The book follows Jadine Childs, a black fashion model with a white patron, a white boyfriend, and a coat made out of ninety perfect sealskins.

Son is a Black fugitive who embodies everything Jadine loathes, yet desires. Through their affair, Morrison presents the nuanced and superficial differences and assimilations that pit people against each other: master and servant, man and woman, Black and white. 

5. Jazz

Following Beloved, Jazz is the second in Toni Morrison’s trilogy on African American history. Set in 1920s Harlem, this book contains vignettes of a troubled couple’s life.

Through the love triangle between a murderous door-to-door salesman, his green-eyed, unstable wife, and his teenaged lover, Morrison explores the injustices often dealt to Black women.

6. Sula

In Morrison’s second book, we meet two best friends living the poor, Black midwest, in a neighborhood known as Bottom.

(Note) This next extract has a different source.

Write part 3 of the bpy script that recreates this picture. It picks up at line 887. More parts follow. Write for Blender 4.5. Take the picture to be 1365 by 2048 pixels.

The two girls are as close as can be, but eventually grow into two very different women. Nel, raised in a conservative family, marries straight out of high school, while Sula, raised by her eccentric grandmother and unpredictable mother, disappears from town soon after Nel’s wedding.

When she returns 10 years later, she is treated as the town pariah, even by Nel, illustrating the mistrust society has toward strong women.

7. Paradise

Paradise is set in a patriarchal, all-Black community in rural Oklahoma that believes to be under threat by a nearby all-female town called the Convent.

Opening with a horrifying scene of mass violence, Paradise explores the chilling process by which victims become victimizers, strong women are demonized, and years of oppression form violent rage.

8. God Help the Child

Toni Morrison’s final novel was also her first to be set in the present time, and seemed to anticipate the discussions around colorism that would arise several years later.

The novel follows “Bride,” a confident and beautiful blue-black skin. Bride turns heads everywhere she goes, but as a child could not please her light-skinned mother.

A desperate moment from her past causes her to lose the man she loves to anger, showing us how the traumas of childhood can shape, or misshape, life as an adult.

9. A Mercy

A Mercy examines an era of the slave trade that gets less coverage than its final decades, taking us instead into its very beginnings during the seventeenth century. 

In Virginia, an Anglo-Dutch merchant named Jacob Vaark who agrees to accept a slave girl from a plantation owner in lieu of payment for a debt.

Florens enters Jacob’s home to join Jacob’s wife Rebekka; their Native American servant, Lina; and an abandoned infant the family has taken in, named Sorrow.

Among these women, Florens seeks the love she lacks in a mother, and together they endure a harsh environment as Jacob attempts to make a place for himself in a hostile and lawless new nation.

10. The Source of Self-Regard

In the last book to be published before her death, The Source of Self-Regard gives us Toni Morrison in her own words.

This collection of her most important essays and speeches is organized into three parts and spans the four decades of her work.

Throughout, Morrison reflects on a variety of subjects, from female empowerment, to wealth, and her own creative process. A must-read for anyone touched by Morrison’s work.

Reading Toni Morrison

Toni Morrison’s works offer intense, often painful looks at the raw realities of the oppressed, including slaves and women of all colors.

Her unflinching portrayals of violence, rape, incest, and other horrifying situations have led some parents to call for her books to be banned in schools, but her books nonetheless remain essential entries in the literary canon.

In fact, recent controversy over the required reading of Beloved in schools has actually led the book to once again emerge as a best seller.

Whatever your stance, Morrison’s talent as a writer and storyteller is undeniable, and her books deserve all the recognition they’ve earned over the years.